Ask most embedded systems students to explain task scheduling or semaphore behaviour and they can do it. Ask them to show you what is actually happening inside their running system and they go quiet. The gap between theory and observable behaviour has long been one of the hardest problems in teaching real-time systems.
Florent Goutailler, Associate Professor at Télécom Saint-Etienne, describes how adding a runtime visualisation tool to his FreeRTOS course closed that gap – and transformed the way his students approach engineering problems.
From guesswork to direct observation
I teach a 25-hour Real-Time Embedded Systems module to final-year Master’s students in Electrical Engineering, based on FreeRTOS and STM32 platforms. The course covers scheduling, synchronisation, communication mechanisms, and software timers.

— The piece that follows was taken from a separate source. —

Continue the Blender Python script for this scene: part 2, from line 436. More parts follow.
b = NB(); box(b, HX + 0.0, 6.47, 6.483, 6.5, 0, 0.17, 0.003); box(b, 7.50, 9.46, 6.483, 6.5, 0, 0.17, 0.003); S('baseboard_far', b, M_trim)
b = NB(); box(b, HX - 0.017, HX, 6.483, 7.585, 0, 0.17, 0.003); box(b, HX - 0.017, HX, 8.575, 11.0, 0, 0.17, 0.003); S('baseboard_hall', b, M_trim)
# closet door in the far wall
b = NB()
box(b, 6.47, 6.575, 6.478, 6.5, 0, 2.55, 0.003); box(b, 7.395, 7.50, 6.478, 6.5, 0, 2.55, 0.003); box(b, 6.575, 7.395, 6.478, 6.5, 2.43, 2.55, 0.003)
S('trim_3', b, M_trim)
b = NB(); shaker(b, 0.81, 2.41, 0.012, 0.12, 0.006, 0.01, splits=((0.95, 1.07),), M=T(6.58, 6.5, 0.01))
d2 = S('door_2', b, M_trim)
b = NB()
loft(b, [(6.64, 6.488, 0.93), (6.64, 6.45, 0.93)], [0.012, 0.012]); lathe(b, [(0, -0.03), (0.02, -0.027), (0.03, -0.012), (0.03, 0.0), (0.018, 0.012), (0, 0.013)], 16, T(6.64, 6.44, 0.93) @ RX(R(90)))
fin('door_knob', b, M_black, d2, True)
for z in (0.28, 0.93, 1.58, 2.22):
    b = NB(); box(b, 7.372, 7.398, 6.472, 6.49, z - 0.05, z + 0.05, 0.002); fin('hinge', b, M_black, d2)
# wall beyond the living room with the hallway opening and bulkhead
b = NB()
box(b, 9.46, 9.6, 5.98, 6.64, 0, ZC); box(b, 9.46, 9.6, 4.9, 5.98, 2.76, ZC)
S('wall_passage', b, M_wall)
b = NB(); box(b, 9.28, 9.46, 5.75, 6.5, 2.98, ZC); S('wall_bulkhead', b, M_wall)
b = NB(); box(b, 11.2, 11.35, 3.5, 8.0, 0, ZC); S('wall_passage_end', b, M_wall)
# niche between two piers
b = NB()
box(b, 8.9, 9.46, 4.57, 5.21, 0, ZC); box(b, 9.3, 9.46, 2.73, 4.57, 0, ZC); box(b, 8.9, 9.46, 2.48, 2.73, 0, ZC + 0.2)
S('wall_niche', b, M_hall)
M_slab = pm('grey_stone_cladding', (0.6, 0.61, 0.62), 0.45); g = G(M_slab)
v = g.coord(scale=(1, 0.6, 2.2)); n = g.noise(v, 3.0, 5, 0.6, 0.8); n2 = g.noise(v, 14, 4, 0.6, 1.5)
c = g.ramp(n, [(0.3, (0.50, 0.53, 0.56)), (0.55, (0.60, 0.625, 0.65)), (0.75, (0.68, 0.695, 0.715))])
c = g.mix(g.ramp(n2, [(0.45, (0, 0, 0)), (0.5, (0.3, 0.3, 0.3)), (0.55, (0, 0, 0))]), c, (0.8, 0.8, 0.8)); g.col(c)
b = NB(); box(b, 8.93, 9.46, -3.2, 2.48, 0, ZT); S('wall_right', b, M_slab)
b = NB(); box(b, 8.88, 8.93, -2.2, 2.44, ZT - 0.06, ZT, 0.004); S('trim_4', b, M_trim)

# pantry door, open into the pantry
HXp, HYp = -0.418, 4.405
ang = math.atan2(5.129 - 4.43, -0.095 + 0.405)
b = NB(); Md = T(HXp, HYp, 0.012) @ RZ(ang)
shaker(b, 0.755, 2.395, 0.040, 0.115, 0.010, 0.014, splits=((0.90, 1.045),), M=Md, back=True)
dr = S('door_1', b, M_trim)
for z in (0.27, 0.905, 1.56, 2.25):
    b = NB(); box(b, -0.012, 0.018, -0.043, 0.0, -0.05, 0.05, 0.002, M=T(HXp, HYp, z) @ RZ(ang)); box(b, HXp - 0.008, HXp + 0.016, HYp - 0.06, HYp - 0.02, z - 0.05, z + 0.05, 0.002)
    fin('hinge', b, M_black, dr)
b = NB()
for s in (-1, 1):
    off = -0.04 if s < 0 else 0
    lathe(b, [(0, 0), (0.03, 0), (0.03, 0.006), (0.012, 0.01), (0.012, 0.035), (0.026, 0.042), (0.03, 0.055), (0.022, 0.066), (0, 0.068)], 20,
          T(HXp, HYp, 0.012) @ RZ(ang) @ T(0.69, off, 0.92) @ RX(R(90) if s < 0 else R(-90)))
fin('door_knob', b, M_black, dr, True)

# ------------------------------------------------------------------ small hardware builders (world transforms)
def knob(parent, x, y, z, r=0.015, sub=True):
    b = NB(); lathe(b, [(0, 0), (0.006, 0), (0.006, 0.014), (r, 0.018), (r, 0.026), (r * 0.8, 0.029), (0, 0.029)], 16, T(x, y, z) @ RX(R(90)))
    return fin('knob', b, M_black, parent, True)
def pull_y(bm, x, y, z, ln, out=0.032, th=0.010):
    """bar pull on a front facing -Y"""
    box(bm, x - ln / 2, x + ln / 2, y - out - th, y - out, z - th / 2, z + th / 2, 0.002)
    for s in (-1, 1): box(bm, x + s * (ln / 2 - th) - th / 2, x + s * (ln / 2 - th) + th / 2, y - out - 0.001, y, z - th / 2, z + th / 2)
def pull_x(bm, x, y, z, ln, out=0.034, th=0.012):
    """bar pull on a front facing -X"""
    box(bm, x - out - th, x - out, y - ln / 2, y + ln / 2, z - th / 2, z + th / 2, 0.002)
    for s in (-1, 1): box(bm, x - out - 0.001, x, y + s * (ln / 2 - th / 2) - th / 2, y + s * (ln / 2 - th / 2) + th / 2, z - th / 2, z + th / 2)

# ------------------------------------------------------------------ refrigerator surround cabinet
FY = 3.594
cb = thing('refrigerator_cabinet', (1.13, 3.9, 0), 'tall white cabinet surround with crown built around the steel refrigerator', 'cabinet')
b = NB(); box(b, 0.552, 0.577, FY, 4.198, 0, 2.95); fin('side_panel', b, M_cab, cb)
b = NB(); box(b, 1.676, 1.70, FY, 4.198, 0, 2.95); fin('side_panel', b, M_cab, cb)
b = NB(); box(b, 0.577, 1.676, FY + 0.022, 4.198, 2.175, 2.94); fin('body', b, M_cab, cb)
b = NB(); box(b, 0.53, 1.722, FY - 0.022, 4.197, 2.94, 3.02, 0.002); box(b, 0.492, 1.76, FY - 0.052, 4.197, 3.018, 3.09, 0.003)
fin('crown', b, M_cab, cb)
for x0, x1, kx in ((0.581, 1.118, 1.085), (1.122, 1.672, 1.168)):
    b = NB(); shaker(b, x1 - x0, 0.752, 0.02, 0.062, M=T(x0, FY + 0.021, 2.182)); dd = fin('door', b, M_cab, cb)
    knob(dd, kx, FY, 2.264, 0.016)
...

For many years, I observed the same pattern: students could write code that compiled and ran, but when something didn’t behave as expected, they struggled to understand why. Debugging relied on breakpoints or printf statements – inefficient approaches that can also interfere with the timing behaviour of the system itself. In a real-time context, that is a serious limitation. Students were learning the concepts, but not always truly understanding them.
That is what led me to introduce Percepio Tracealyzer into my course. Runtime events are recorded into a trace buffer on the target and visualised as a detailed sequence of system activity. Instead of guessing how scheduling decisions unfold, students can see them on a timeline. They can see when a task is running, when it is blocked, and what caused the blocking. They can observe how semaphores and queues evolve during execution, and how task priorities influence interactions. They also gain access to system-level insights that are difficult to obtain with standard tools, such as heap usage and per-task stack consumption.
This shift – from assumption to direct observation – fundamentally changes how students’ reason about system behaviour.
From debugging tool to learning tool
Initially, I introduced Tracealyzer as a way to improve debugging. It certainly achieves that. However, it quickly became clear that it was also an important teaching tool in its own right.
Students begin to use visualisation not just to fix problems, but to validate their understanding. They move away from trial-and-error debugging and instead analyse system behaviour directly. Issues that previously took hours to isolate – such as unexpected blocking or misinterpreted scheduling behaviour – can often be understood within minutes by examining the trace. Students also begin to explore independently, using timeline views to identify blocking points, analyse task interactions, and investigate performance issues on their own.
A more professional approach to projects
The benefits become even clearer during the project phase.
Students are required to design a complete real-time application, typically involving data acquisition tasks synchronised with software timers, data processing tasks, and communication through message queues. I encourage them to use Tracealyzer from the earliest stages of their design, not just at the end.
They begin by validating core mechanisms such as task synchronisation and inter-task communication. As their system grows, they use trace data to debug and refine it. By the end of the project, they are able to verify temporal determinism by analysing execution timing, task response latencies, and scheduling behaviour under realistic conditions – and they must demonstrate this in their final submission using annotated trace data.
This fundamentally changes the nature of the exercise. Students are no longer simply delivering a working system; they are providing evidence that it behaves correctly under real-time constraints.
Changing habits early
Another notable outcome has been how quickly students adopt new working habits.
With the help of a template project and two introductory videos, they are able to start using Tracealyzer without difficulty. Very quickly, it becomes part of their development workflow. The use of printf debugging fades away, replaced by a more systematic and reliable approach based on trace analysis.
Students also begin to explore independently, using timeline views to identify blocking points, analyse task interactions, and investigate performance issues on their own.
Bridging the gap to industry and beyond
One of my goals in teaching this course is to prepare students for real-world engineering challenges, and Tracealyzer plays an important role here by introducing students to a workflow that reflects professional practice – observing system behaviour, analysing performance, and validating timing requirements using concrete data. The only limitation I have encountered is Tracealyzer’s current lack of native macOS support, which can be a constraint in some teaching environments. Aside from this, I would strongly recommend integrating visualisation tools like this into any real-time systems curriculum.
When students can see how their systems behave, they move beyond theory and develop the habits of practicing engineers: questioning assumptions, validating behaviour, and making decisions based on evidence. In real-time systems, where timing and interaction define correctness, that shift is not beneficial – it is essential.